**The task**
Return each line of the listing below, unchanged, and omit the images.

**Given material**
╭──

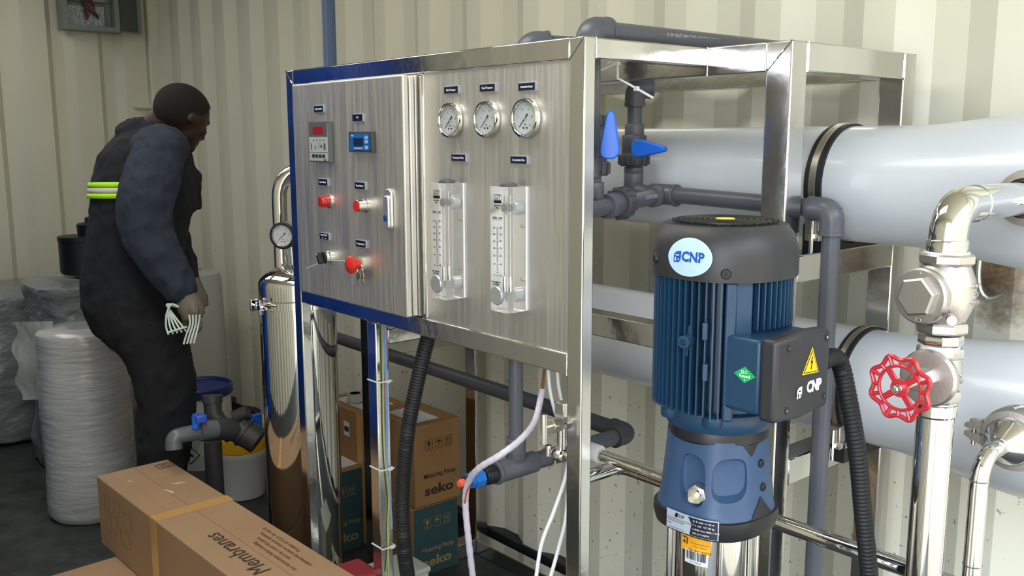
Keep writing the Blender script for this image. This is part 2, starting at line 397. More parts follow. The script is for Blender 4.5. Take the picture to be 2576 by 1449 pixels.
# ================================================================== STAINLESS SKID FRAME
Y0, Y1 = 1.10, 1.4187
fr = thing('skid_frame', 'welded polished stainless square tube frame carrying control panel and white vessels', 'frame', (-1.6, 1.45, 0))
def bar(name, a, b, bev=0.0028, m=STEEL): return MB().box(a, b).build(name, m, fr, bevel=bev, seg=2)
XL0, XL1, XR0, XR1 = -2.143, -2.107, -1.141, -1.105
PD = 0.0265                                                # tube depth of the panel frame
bar('post', (XL0, Y0, 0), (XL1, Y0 + PD, 1.533)); bar('post', (XR0, Y0, 0), (XR1, Y0 + PD, 1.533))
bar('rail', (XL1, Y0, 1.497), (XR0, Y0 + PD, 1.533)); bar('rail', (XL1, Y0, 0.959), (XR0, Y0 + PD, 0.998))
mpx = ony(922, 812, Y0).x; bar('post', (mpx, Y0, 0), (mpx + 0.037, Y0 + 0.034, 0.959))
bar('mullion', (-1.578, Y0, 0.998), (-1.563, Y0 + 0.02, 1.497))
bar('beam', (mpx + 0.002, Y0 + 0.034, 0.905), (mpx + 0.037, 1.81, 0.94))      # back from the mid post
bar('beam', (XR1 - 0.032, Y0 + PD, 1.498), (XR1, Y1, 1.532))                  # top side rail
bar('beam', (XL0, Y0 + PD, 1.498), (XL0 + 0.036, Y1, 1.532)); bar('beam', (XR0, Y0 + PD, 0.0), (XR1, Y1, 0.05)); bar('beam', (XL0, Y0 + PD, 0.0), (XL1, Y1, 0.05))
XP = -0.9265; XQ = XP - 0.0515; XB = -2.304; YR = 1.809
for x in (XQ, XB - 0.0515):
    bar('post', (x, Y1, 0), (x + 0.0515, Y1 + 0.049, 1.533)); bar('post', (x, YR, 0), (x + 0.0515, YR + 0.049, 1.533))
    for z in (1.4815, 1.1085, 0.7265, 0.0): bar('beam', (x, Y1 + 0.049, z), (x + 0.0515, YR, z + 0.0515))
for y in (Y1, YR):
    bar('beam', (XB, y, 1.4815), (XQ, y + 0.049, 1.533)); bar('beam', (XB, y, 0.0), (XQ, y + 0.049, 0.05))
bar('beam', (XB, Y1, 0.946), (XQ, Y1 + 0.049, 0.994))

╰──

**Answer for the task**
Keep writing the Blender script for this image. This is part 2, starting at line 397. More parts follow. The script is for Blender 4.5. Take the picture to be 2576 by 1449 pixels.
# ================================================================== STAINLESS SKID FRAME
Y0, Y1 = 1.10, 1.4187
fr = thing('skid_frame', 'welded polished stainless square tube frame carrying control panel and white vessels', 'frame', (-1.6, 1.45, 0))
def bar(name, a, b, bev=0.0028, m=STEEL): return MB().box(a, b).build(name, m, fr, bevel=bev, seg=2)
XL0, XL1, XR0, XR1 = -2.143, -2.107, -1.141, -1.105
PD = 0.0265                                                # tube depth of the panel frame
bar('post', (XL0, Y0, 0), (XL1, Y0 + PD, 1.533)); bar('post', (XR0, Y0, 0), (XR1, Y0 + PD, 1.533))
bar('rail', (XL1, Y0, 1.497), (XR0, Y0 + PD, 1.533)); bar('rail', (XL1, Y0, 0.959), (XR0, Y0 + PD, 0.998))
mpx = ony(922, 812, Y0).x; bar('post', (mpx, Y0, 0), (mpx + 0.037, Y0 + 0.034, 0.959))
bar('mullion', (-1.578, Y0, 0.998), (-1.563, Y0 + 0.02, 1.497))
bar('beam', (mpx + 0.002, Y0 + 0.034, 0.905), (mpx + 0.037, 1.81, 0.94))      # back from the mid post
bar('beam', (XR1 - 0.032, Y0 + PD, 1.498), (XR1, Y1, 1.532))                  # top side rail
bar('beam', (XL0, Y0 + PD, 1.498), (XL0 + 0.036, Y1, 1.532)); bar('beam', (XR0, Y0 + PD, 0.0), (XR1, Y1, 0.05)); bar('beam', (XL0, Y0 + PD, 0.0), (XL1, Y1, 0.05))
XP = -0.9265; XQ = XP - 0.0515; XB = -2.304; YR = 1.809
for x in (XQ, XB - 0.0515):
    bar('post', (x, Y1, 0), (x + 0.0515, Y1 + 0.049, 1.533)); bar('post', (x, YR, 0), (x + 0.0515, YR + 0.049, 1.533))
    for z in (1.4815, 1.1085, 0.7265, 0.0): bar('beam', (x, Y1 + 0.049, z), (x + 0.0515, YR, z + 0.0515))
for y in (Y1, YR):
    bar('beam', (XB, y, 1.4815), (XQ, y + 0.049, 1.533)); bar('beam', (XB, y, 0.0), (XQ, y + 0.049, 0.05))
bar('beam', (XB, Y1, 0.946), (XQ, Y1 + 0.049, 0.994))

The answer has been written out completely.